As a practical matter, it would have been more appropriate if the grounds chair had sent a written notice to the owner granting approval (as they say, verbal agreements aren't worth the paper they're printed on). This of course, assumes the committee had the board's authorization to grant said approval- usually, they don't. The committee makes recommendations and the board has final say - you may have to ask the board about that too, and it could influence the attorney's answer.

Is the front and rear of the home considered common area or limited common area (which usually means both the association and owner are responsible for maintenance)? Check your documents - that may also affect what an attorney might say.

I understand your board wanting to do different things with the common area, but personally, I would have urged my board to grandfather in previous plantings if they were approved.

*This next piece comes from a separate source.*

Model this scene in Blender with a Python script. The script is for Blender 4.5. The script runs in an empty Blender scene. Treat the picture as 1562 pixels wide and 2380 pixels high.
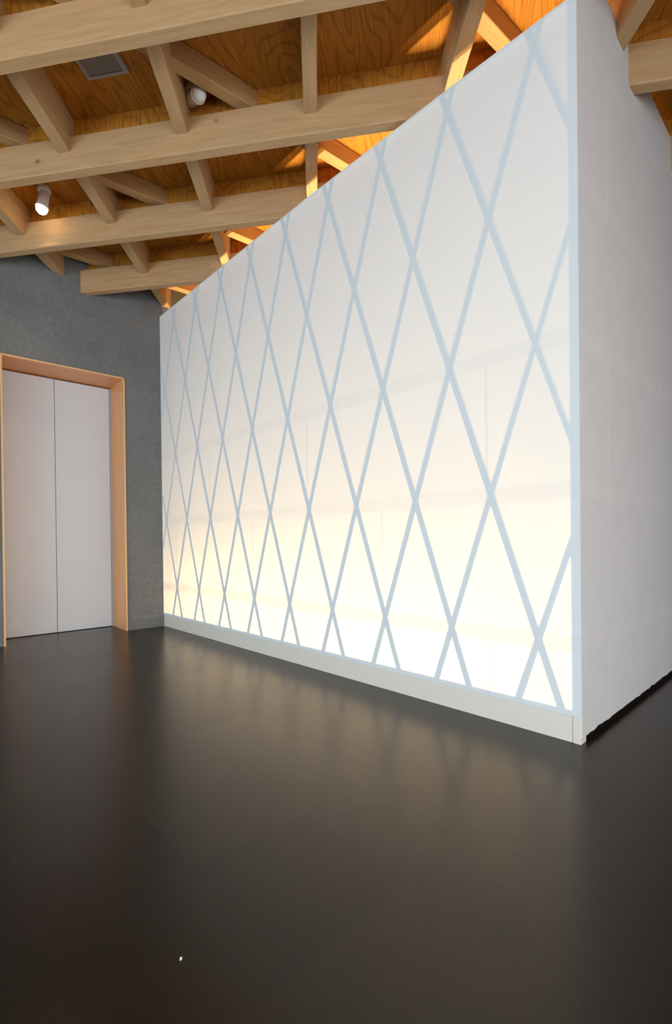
import bpy, bmesh, math, random
from mathutils import Vector, Matrix

random.seed(7)
S = bpy.context.scene
C = S.collection

# ------------------------------------------------------------------ camera
W, H, FPX = 1562, 2380, 1130.0
CY, PITCH, ROLL, YAW = 1260.5, -0.0063, -0.0107, 0.7546
EYE = Vector((0, 0, 1.0))
cy_, sy_ = math.cos(YAW), math.sin(YAW)
cp_, sp_ = math.cos(PITCH), math.sin(PITCH)
cr_, sr_ = math.cos(ROLL), math.sin(ROLL)
M0 = Matrix(((cy_, -sy_, 0), (0, 0, 1), (sy_, cy_, 0)))
MP = Matrix(((1, 0, 0), (0, cp_, -sp_), (0, sp_, cp_)))
MR = Matrix(((cr_, sr_, 0), (-sr_, cr_, 0), (0, 0, 1)))
CAM = MR @ MP @ M0                       # rows: right, up, forward
right, up, fwd = CAM[0], CAM[1], CAM[2]
cd = bpy.data.cameras.new('camera')
cam = bpy.data.objects.new('camera', cd)
C.objects.link(cam)
cam.matrix_world = Matrix(((right.x, up.x, -fwd.x, EYE.x), (right.y, up.y, -fwd.y, EYE.y),
                           (right.z, up.z, -fwd.z, EYE.z), (0, 0, 0, 1)))
cd.sensor_fit = 'HORIZONTAL'
cd.sensor_width = 36
cd.lens = 36 * FPX / W
cd.shift_y = (CY - H / 2) / W
cd.clip_end = 100
S.camera = cam

# ------------------------------------------------------------------ light
w = bpy.data.worlds.new('World')
S.world = w
w.use_nodes = True
bg = w.node_tree.nodes['Background']
bg.inputs[0].default_value = (0.80, 0.90, 1.0, 1)
bg.inputs[1].default_value = 0.30


def area(name, loc, direction, sx, sy, power, color, spread=180, up_axis='Y', tilt=None):
    l = bpy.data.lights.new(name, 'AREA')
    l.shape = 'RECTANGLE'
    l.size, l.size_y = sx, sy
    l.energy = power
    l.color = color
    l.spread = math.radians(spread)
    o = bpy.data.objects.new(name, l)
    o.location = loc
    o.rotation_euler = tilt if tilt is not None else Vector(direction).to_track_quat('-Z', up_axis).to_euler()
    C.objects.link(o)
    return o


# daylight through the glazed sides of the hall, behind and left of the viewer
area('window_daylight', (-4.2, 1.0, 1.15), (1, 0, 0), 8.0, 2.0, 365, (0.70, 0.87, 1.0))
area('window_daylight', (-0.4, -3.6, 1.0), (0, 1, 0), 6.5, 1.8, 215, (1.0, 0.97, 0.96))
# floor-level warm lamp strip standing inside the paper lantern wall
area('lantern_uplight', (2.78, 3.25, 0.12), (0.0, 0, 1), 0.10, 4.4, 42, (1.0, 0.78, 0.50), spread=36, tilt=(math.pi, 0, 0))
area('lantern_wash', (3.22, 3.25, 0.16), (-0.5, 0, 1), 0.12, 4.5, 165, (1.0, 0.69, 0.31), tilt=(math.pi, math.radians(-60), 0))

S.view_settings.view_transform = 'Standard'
S.view_settings.look = 'None'
S.view_settings.gamma = 1
S.view_settings.use_curve_mapping = False
S.view_settings.exposure = 0.0
try:
    S.cycles.use_denoising = True
    S.cycles.max_bounces = 10
    S.cycles.diffuse_bounces = 6
    S.cycles.sample_clamp_indirect = 8
except Exception:
    pass


# ------------------------------------------------------------------ materials
class Mat:
    def __init__(self, name):
        self.m = bpy.data.materials.new(name)
        self.m.use_nodes = True
        self.nt = self.m.node_tree
        self.n = self.nt.nodes
        self.bsdf = self.n['Principled BSDF']
        self.out = self.n['Material Output']

    def new(self, t, **kw):
        nd = self.n.new(t)
        for k, v in kw.items():
            setattr(nd, k, v)
        return nd

    def link(self, a, b):
        self.nt.links.new(a, b)

    def coords(self, scale=(1, 1, 1), rot=(0, 0, 0), loc=(0, 0, 0)):
        tc = self.new('ShaderNodeTexCoord')
        mp = self.new('ShaderNodeMapping')
        mp.inputs['Scale'].default_value = scale
        mp.inputs['Rotation'].default_value = rot
        mp.inputs['Location'].default_value = loc
        self.link(tc.outputs['Object'], mp.inputs['Vector'])
        return mp.outputs[0]

    def noise(self, vec, scale, detail=3, rough=.5, dist=0):
        t = self.new('ShaderNodeTexNoise')
        t.inputs['Scale'].default_value = scale
        t.inputs['Detail'].default_value = detail
        t.inputs['Roughness'].default_value = rough
        t.inputs['Distortion'].default_value = dist
        self.link(vec, t.inputs['Vector'])
        return t.outputs['Fac']

    def ramp(self, fac, stops):
        r = self.new('ShaderNodeValToRGB')
        e = r.color_ramp.elements
        while len(e) < len(stops):
            e.new(0.5)
        for i, (p, c) in enumerate(stops):
            e[i].position = p
            e[i].color = (*c, 1) if len(c) == 3 else c
        self.link(fac, r.inputs[0])
        return r.outputs['Color']

    def mix(self, fac, a, b, mode='MIX'):
        x = self.new('ShaderNodeMixRGB', blend_type=mode)
        for inp, v in ((0, fac), (1, a), (2, b)):
            if hasattr(v, 'is_linked') or hasattr(v, 'links'):
                self.link(v, x.inputs[inp])
            elif isinstance(v, (int, float)):
                x.inputs[inp].default_value = v if inp == 0 else (v, v, v, 1)
            else:
                x.inputs[inp].default_value = (*v, 1)
        return x.outputs[0]

    def math(self, op, a, b=0.0, c=None):
        x = self.new('ShaderNodeMath', operation=op)
        for i, v in enumerate((a, b, c)):
            if v is None:
                continue
            if isinstance(v, (int, float)):
                x.inputs[i].default_value = v
            else:
                self.link(v, x.inputs[i])
        return x.outputs[0]

    def bump(self, h, strength=.2, dist=.01):
        b = self.new('ShaderNodeBump')
        b.inputs['Strength'].default_value = strength
        b.inputs['Distance'].default_value = dist
        self.link(h, b.inputs['Height'])
        self.link(b.outputs[0], self.bsdf.inputs['Normal'])


def plain(name, col, rough=.5, metal=0.0, spec=.5):
    M = Mat(name)
    v = M.coords()
    n = M.noise(v, 12, 3)
    c = M.ramp(n, [(.3, tuple(x * .99 for x in col)), (.7, tuple(min(1, x * 1.01) for x in col))])
    M.link(c, M.bsdf.inputs['Base Color'])
    M.bsdf.inputs['Roughness'].default_value = rough
    M.bsdf.inputs['Metallic'].default_value = metal
    M.bsdf.inputs['Specular IOR Level'].default_value = spec
    return M.m


def timber(name, base, dark, seed=0.0):
    """planed softwood, grain along local X, a few small knots"""
    M = Mat(name)
    info = M.new('ShaderNodeObjectInfo')
    tc = M.new('ShaderNodeTexCoord')
    add = M.new('ShaderNodeVectorMath', operation='ADD')
    M.link(tc.outputs['Object'], add.inputs[0])
    comb = M.new('ShaderNodeCombineXYZ')
    r = M.math('MULTIPLY', info.outputs['Random'], 37.0)
    M.link(r, comb.inputs[0])
    M.link(r, comb.inputs[1])
    M.link(comb.outputs[0], add.inputs[1])
    mp = M.new('ShaderNodeMapping')
    mp.inputs['Scale'].default_value = (1.2, 16, 16)
    M.link(add.outputs[0], mp.inputs['Vector'])
    n1 = M.noise(mp.outputs[0], 2.2, 4, .6, .6)
    mp2 = M.new('ShaderNodeMapping')
    mp2.inputs['Scale'].default_value = (1.0, 3.2, 3.2)
    M.link(add.outputs[0], mp2.inputs['Vector'])
    n2 = M.noise(mp2.outputs[0], 1.1, 2)
    c = M.ramp(n1, [(.30, dark), (.62, base)])
    c2 = M.mix(n2, c, M.mix(1.0, c, (1.10, .97, .88), 'MULTIPLY'))
    # knots
    vo = M.new('ShaderNodeTexVoronoi')
    mp3 = M.new('ShaderNodeMapping')
    mp3.inputs['Scale'].default_value = (2.4, 5.5, 3.6)
    M.link(add.outputs[0], mp3.inputs['Vector'])
    M.link(mp3.outputs[0], vo.inputs['Vector'])
    vo.inputs['Scale'].default_value = 1.0
    k = M.ramp(vo.outputs['Distance'], [(.035, (1, 1, 1)), (.075, (0, 0, 0))])
    sep = M.new('ShaderNodeSeparateColor')
    M.link(vo.outputs['Color'], sep.inputs[0])
    gate = M.math('GREATER_THAN', sep.outputs[0], .62)
    kk = M.math('MULTIPLY', k, gate)
    kk = M.math('MULTIPLY', kk, .7)
    c3 = M.mix(kk, c2, tuple(x * .35 for x in dark))
    M.link(c3, M.bsdf.inputs['Base Color'])
    M.bsdf.inputs['Roughness'].default_value = .62
    M.bsdf.inputs['Specular IOR Level'].default_value = .25
    M.bump(n1, .12, .003)
    return M.m


def plywood():
    M = Mat('larch_plywood')
    a = math.atan2(0.604, 0.797)
    v = M.coords(rot=(0, 0, -a))
    mp = M.new('ShaderNodeMapping')
    mp.inputs['Scale'].default_value = (.5, 2.3, 1)
    M.link(v, mp.inputs['Vector'])
    big = M.noise(mp.outputs[0], 1.5, 1.5, .45, .3)
    rings = M.math('MULTIPLY', big, 22.0)
    fr = M.math('FRACT', rings)
    line = M.ramp(fr, [(.0, (.45, .45, .45)), (.25, (.95, .95, .95)), (.8, (1, 1, 1)), (1.0, (.5, .5, .5))])
    mpf = M.new('ShaderNodeMapping')
    mpf.inputs['Scale'].default_value = (1.2, 40, 1)
    M.link(v, mpf.inputs['Vector'])
    fine = M.noise(mpf.outputs[0], 3, 4)
    base = M.ramp(fine, [(.3, (.40, .145, .013)), (.7, (.60, .25, .035))])
    c = M.mix(.6, base, line, 'MULTIPLY')
    # knots
    vo = M.new('ShaderNodeTexVoronoi')
    vo.inputs['Scale'].default_value = 3.4
    M.link(v, vo.inputs['Vector'])
    k = M.ramp(vo.outputs['Distance'], [(.05, (1, 1, 1)), (.11, (0, 0, 0))])
    kk = M.math('MULTIPLY', k, .75)
    c = M.mix(kk, c, (.12, .03, .004))
    M.link(c, M.bsdf.inputs['Base Color'])
    M.bsdf.inputs['Roughness'].default_value = .55
    M.bsdf.inputs['Specular IOR Level'].default_value = .2
    return M.m


def concrete():
    M = Mat('trowelled_concrete')
    v = M.coords()
    n = M.noise(v, 1.8, 6, .62)
    c = M.ramp(n, [(.3, (.155, .153, .147)), (.7, (.200, .199, .191))])
    n2 = M.noise(v, 26, 5, .6)
    c = M.mix(.5, c, M.ramp(n2, [(.3, (.70, .70, .70)), (.7, (1.2, 1.2, 1.2))]), 'MULTIPLY')
    vo = M.new('ShaderNodeTexVoronoi')
    vo.inputs['Scale'].default_value = 26
    M.link(v, vo.inputs['Vector'])
    k = M.ramp(vo.outputs['Distance'], [(.05, (1, 1, 1)), (.12, (0, 0, 0))])
    sep = M.new('ShaderNodeSeparateColor')
    M.link(vo.outputs['Color'], sep.inputs[0])
    kk = M.math('MULTIPLY', k, M.math('MULTIPLY', M.math('GREATER_THAN', sep.outputs[1], .55), .8))
    c = M.mix(kk, c, (.36, .34, .30))
    M.link(c, M.bsdf.inputs['Base Color'])
    M.bsdf.inputs['Roughness'].default_value = .75
    M.bsdf.inputs['Specular IOR Level'].default_value = .3
    M.bump(n2, .25, .004)
    return M.m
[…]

Who wants to resubmit this stuff year after year, and does the board really want to review all this stuff over and over? Before getting rid of the plants, did they send a notice to the homeowner of their intentions, also advising the owner of any appeal rights (I would have given her a chance to do so)? If so, what was the response and the appeal results, if one was requested?

If it is not right do not do it; if it is not true do not say it. Marcus Aurelius
DanielJ (Georgia)
Posts: 31
Posted:
I am an owner and not on the board.

Carole from GA posted the following in the past and this is what prompted my post:

"Statute of Limitations: The Georgia statute of limitations for a covenant enforcement action on a non-repeating violation is generally two years. This means an association has two years from the date a violation first occurs to bring suit or it loses its authority to enforce against the violation. This defense may be asserted if the violation occurred more than two years before the lawsuit or enforcement action."

The front and rear gardens are on common areas.

There was no precise notice to the owner in question, just the notice sent to all residents.
SheliaH (Indiana)
Posts: 6,964
Posted:
Ok. What say you on the rest of my questions?

If it is not right do not do it; if it is not true do not say it. Marcus Aurelius
DanielJ (Georgia)
Posts: 31
Posted:
The only thing I'll add is that when I received the board's letter to all owners, I emailed the association's attorney and asked if his 2014 clearance was still in effect. He said that he didn't feel comfortable answering me as I wasn't on the board and he wasn't certain that he was still the association's attorney. He did add that as far as he knew, there had been no change in the law.

I'll try and find the statute. Thanks for your assistance.
TimB4 (Tennessee)
Posts: 21,059
Posted:
From the GA Code:

ยง 9-3-29. Breach of restrictive covenant

(a) All actions for breach of any covenant restricting lands to certain uses shall be brought within two years after the right of action accrues, excepting violations for failure to pay assessments or fees, which shall be governed by subsection (b) of this Code section. This Code section shall apply to rights of action which may accrue as a result of the violation of a building set-back line.

(b) In actions for breach of covenant which accrue as a result of the failure to pay assessments or fees, the action shall be brought within four years after the right of action accrues.

(c) For the purpose of this Code section, the right of action shall accrue immediately upon the violation of the covenant restricting lands to certain uses or the violation of a set-back line provision. This Code section shall not be construed so as to extend any applicable statute of limitations affecting actions in equity.